Tuesday, December 22, 2009

Curry Mountain Trail

Today's hike was the first deliberate hike geared toward completing the 900+ miles of trails in the Smokies. As a family we go to the Smokies often, but we have a tendency to go back to our favorite places over and over again. Because, well... they're our favorite places! There's a spot in Cades Cove where we go most springs to sit among the daffodils and picnic. The nature trail at Chimney's picnic area is another favorite short hike. We've hiked the first couple of miles of Middle Prong trail numerous times. I've been back and forth from Cades Cove to Abrams Falls over and over. You get the picture.

But after deciding to try to complete ALL of the trails I knew I'd have to start branching out. Part of the deal is that our younger kids are not yet up to 6, 8 or 10 mile hikes (or maybe they are and I just don't realize it) so most of our family hikes are short, partial trails. Jesse is a great hiker and is almost always game for a long hike, so he is often my companion.

So with Christmas break upon us I got out the map and looked for a decent length trail that we could day-hike (Jesse rejected my first proposal of a 13 mile trek...). The Curry Mountain Trail is close by (we can get to the trail head in about 40 minutes) and only 6.6 miles round trip. The trail gains a little over 1000' in elevation over 3.3 miles.

I had hoped that there would be snow, but wasn't sure how much there would be... There was plenty.

The trail head is just down from the Metcalf Bottoms picnic area.

Down low the snow was thin and melting fast, but the higher up we got the deeper the snow. It was a beautiful sunny day and we quickly shed our fleece jackets and wool sweaters.

Curry Mountain trail dead-ends into the Meigs Mountain trail here at this junction. The snow here was a good 8-10" deep and as the sun rose over the ridge it was starting to melt from the trees and fall to the ground.

We stopped here for lunch and a rest before turning back toward home. The trip up took about an hour and a half; the trip back down just over an hour.

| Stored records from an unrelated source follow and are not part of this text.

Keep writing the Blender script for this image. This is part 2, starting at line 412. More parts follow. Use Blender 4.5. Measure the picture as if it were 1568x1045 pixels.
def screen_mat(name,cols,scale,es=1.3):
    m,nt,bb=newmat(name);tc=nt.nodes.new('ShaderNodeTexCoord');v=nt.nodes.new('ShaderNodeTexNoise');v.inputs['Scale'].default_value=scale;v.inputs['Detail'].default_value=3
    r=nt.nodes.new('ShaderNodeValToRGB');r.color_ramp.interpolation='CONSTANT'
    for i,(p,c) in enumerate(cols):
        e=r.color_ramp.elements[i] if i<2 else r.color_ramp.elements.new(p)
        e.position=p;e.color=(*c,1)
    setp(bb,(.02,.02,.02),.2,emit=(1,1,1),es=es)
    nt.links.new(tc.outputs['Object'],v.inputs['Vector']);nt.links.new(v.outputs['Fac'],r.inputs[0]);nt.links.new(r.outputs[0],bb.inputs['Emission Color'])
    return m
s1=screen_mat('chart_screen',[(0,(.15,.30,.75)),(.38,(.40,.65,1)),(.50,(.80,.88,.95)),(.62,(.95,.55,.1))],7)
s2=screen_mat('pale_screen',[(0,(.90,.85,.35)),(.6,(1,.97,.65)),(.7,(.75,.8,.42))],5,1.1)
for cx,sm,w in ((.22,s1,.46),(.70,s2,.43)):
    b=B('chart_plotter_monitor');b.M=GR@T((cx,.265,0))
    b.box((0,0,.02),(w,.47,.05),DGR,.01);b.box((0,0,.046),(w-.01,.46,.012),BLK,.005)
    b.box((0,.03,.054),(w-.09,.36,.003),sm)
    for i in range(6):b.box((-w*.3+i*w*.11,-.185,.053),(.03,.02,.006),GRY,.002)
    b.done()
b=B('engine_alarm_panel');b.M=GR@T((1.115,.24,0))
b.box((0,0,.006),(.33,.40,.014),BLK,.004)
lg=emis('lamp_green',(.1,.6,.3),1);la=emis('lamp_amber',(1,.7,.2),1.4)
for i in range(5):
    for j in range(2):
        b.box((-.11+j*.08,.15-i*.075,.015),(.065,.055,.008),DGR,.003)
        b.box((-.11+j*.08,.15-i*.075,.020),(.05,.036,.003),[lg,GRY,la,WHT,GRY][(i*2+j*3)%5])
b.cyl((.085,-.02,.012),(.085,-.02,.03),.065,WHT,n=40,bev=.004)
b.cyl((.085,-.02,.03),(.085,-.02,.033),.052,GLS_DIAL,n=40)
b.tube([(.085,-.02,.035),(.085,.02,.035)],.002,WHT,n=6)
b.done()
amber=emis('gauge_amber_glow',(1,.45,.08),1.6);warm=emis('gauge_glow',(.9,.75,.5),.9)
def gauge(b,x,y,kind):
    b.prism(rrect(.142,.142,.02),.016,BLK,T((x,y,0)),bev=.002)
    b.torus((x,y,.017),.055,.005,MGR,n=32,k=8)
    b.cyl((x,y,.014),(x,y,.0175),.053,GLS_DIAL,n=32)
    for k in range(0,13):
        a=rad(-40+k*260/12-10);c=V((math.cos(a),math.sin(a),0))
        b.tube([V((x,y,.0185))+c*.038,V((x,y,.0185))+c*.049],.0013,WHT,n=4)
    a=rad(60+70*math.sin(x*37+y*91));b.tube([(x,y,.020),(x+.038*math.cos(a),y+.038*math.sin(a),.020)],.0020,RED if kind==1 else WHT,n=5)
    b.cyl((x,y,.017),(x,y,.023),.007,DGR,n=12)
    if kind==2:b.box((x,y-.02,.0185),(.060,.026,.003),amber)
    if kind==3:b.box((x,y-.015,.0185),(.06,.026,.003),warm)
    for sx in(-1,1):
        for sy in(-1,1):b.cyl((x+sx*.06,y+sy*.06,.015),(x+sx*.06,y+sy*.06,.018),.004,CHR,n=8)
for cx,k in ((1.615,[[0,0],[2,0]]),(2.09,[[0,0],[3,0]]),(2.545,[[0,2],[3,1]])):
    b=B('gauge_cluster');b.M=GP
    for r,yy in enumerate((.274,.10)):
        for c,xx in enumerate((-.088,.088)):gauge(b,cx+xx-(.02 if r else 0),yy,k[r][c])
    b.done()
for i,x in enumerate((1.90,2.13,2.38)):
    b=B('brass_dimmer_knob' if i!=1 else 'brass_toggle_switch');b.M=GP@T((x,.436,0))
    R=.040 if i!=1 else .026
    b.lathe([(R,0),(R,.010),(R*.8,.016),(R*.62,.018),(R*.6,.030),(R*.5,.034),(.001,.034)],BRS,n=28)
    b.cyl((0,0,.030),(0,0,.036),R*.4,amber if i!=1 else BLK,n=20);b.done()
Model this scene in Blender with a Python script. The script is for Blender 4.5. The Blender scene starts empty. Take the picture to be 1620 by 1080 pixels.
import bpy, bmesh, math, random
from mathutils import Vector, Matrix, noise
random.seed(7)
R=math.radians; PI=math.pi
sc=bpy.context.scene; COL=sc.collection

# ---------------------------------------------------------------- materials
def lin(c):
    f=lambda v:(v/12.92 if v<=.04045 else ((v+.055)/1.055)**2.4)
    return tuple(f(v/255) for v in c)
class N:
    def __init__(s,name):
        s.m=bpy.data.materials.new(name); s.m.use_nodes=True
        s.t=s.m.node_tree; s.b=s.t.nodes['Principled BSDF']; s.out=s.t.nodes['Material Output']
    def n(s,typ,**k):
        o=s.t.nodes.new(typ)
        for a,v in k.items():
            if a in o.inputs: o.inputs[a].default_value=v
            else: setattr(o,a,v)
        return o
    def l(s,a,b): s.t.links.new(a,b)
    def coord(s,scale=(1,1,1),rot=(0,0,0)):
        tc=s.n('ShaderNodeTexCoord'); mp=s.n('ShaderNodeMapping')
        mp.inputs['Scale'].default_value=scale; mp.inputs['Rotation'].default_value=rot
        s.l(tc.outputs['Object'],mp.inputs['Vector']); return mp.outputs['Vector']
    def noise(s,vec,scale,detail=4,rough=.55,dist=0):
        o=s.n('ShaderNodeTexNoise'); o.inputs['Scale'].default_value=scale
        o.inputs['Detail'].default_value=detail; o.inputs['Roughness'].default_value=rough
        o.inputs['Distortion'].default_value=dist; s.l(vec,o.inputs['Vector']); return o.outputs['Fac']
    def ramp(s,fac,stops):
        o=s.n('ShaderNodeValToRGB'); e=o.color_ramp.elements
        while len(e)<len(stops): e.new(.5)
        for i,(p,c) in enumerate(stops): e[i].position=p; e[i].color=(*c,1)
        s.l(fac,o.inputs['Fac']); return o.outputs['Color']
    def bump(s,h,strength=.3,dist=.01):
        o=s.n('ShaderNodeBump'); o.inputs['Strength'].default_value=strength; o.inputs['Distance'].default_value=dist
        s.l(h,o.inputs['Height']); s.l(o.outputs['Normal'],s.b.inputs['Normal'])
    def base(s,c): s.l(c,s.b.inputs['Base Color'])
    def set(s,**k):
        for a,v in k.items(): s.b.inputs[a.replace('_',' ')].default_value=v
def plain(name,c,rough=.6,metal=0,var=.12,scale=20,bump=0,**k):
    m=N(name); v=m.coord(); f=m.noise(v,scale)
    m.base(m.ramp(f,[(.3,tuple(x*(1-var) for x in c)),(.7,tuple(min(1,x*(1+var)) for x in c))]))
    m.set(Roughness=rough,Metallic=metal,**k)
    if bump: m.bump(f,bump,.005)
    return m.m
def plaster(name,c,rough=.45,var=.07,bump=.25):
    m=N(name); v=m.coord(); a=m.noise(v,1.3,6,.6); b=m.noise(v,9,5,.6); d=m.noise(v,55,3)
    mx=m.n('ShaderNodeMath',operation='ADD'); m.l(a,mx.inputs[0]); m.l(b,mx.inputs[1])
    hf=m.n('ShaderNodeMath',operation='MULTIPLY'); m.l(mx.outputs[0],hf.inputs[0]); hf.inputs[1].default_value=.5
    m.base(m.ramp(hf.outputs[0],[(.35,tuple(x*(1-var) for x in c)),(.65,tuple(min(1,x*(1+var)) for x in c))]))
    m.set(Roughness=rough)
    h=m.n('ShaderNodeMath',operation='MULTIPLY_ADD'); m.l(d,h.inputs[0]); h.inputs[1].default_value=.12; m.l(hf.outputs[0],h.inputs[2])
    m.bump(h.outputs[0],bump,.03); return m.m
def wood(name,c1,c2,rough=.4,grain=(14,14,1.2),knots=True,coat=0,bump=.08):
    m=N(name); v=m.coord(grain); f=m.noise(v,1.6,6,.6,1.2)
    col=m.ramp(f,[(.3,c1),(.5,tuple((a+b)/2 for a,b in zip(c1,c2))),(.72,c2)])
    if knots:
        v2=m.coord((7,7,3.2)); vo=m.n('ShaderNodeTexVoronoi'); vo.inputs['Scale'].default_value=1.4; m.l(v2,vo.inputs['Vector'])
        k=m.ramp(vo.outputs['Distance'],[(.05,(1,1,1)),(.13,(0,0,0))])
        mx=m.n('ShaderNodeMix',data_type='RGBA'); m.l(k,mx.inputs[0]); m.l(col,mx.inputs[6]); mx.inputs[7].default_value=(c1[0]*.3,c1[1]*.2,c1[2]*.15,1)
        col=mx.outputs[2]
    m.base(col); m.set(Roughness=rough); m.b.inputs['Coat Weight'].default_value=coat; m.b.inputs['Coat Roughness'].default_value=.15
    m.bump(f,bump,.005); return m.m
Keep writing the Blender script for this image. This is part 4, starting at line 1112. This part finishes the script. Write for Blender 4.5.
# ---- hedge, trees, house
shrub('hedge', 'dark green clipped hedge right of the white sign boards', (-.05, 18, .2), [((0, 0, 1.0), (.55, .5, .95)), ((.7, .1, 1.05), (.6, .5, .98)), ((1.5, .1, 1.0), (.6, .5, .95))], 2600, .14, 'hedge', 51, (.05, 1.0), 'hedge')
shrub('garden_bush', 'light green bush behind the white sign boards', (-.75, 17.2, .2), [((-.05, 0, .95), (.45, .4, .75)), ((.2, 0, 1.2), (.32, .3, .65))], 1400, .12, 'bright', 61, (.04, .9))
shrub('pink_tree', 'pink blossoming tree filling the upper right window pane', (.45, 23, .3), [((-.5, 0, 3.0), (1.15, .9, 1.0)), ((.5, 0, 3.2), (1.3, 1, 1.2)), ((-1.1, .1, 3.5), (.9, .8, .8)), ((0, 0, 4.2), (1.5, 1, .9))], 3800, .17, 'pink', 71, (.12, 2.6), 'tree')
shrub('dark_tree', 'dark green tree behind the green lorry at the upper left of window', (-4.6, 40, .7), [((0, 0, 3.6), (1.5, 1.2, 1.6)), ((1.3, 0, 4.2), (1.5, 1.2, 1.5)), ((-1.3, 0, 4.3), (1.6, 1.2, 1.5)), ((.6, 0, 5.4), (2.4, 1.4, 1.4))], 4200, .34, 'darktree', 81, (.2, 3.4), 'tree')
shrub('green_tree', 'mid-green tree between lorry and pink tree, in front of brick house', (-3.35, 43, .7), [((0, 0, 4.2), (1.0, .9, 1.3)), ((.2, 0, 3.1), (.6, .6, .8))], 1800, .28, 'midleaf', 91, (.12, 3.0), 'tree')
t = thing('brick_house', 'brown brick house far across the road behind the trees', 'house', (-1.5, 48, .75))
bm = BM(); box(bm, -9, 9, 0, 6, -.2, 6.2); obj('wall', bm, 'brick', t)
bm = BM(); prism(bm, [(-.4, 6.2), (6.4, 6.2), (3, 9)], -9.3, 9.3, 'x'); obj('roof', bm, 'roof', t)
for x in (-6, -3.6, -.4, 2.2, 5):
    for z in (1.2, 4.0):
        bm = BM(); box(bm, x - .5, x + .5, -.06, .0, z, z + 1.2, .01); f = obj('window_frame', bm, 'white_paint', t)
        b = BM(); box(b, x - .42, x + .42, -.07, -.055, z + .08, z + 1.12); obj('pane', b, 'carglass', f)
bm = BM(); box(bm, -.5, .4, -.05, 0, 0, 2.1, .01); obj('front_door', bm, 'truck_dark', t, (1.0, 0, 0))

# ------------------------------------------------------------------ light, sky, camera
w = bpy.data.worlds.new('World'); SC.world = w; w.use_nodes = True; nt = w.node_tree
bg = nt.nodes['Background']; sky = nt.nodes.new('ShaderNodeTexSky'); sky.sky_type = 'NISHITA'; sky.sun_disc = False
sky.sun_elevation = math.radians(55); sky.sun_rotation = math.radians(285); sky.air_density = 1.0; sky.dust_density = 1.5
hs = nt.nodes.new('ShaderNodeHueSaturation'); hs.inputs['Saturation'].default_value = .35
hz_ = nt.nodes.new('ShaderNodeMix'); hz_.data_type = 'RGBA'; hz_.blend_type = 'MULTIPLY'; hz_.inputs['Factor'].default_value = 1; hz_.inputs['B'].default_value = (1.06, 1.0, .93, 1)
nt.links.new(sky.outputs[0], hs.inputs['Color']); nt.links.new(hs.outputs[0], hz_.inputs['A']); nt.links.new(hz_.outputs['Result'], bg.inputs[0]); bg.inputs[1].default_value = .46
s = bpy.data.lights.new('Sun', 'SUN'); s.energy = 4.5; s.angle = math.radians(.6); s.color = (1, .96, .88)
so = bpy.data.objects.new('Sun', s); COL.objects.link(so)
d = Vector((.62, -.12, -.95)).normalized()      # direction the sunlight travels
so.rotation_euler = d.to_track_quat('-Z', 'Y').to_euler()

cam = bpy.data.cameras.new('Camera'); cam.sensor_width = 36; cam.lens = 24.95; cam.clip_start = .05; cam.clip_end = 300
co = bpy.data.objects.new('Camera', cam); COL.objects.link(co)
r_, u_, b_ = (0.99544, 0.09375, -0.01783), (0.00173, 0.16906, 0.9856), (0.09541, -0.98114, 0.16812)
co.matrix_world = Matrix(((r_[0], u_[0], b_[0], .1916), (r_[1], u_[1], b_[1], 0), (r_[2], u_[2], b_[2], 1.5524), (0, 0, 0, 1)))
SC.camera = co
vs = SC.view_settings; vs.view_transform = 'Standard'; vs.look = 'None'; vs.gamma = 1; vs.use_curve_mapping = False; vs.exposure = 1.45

While completing the 900 miles in the park is a goal, it's not the real goal. Mostly it's a way to explore more of this amazing place called the Great Smoky Mountains National Park. I am amazingly blessed to live so close, and I intend to take full advantage. In fact, I'm already getting out my maps and guidebooks and thinking about my next hike.

1 comment:

  1. Next snow, we are going with you. It's time to test D and L's hiking stamina!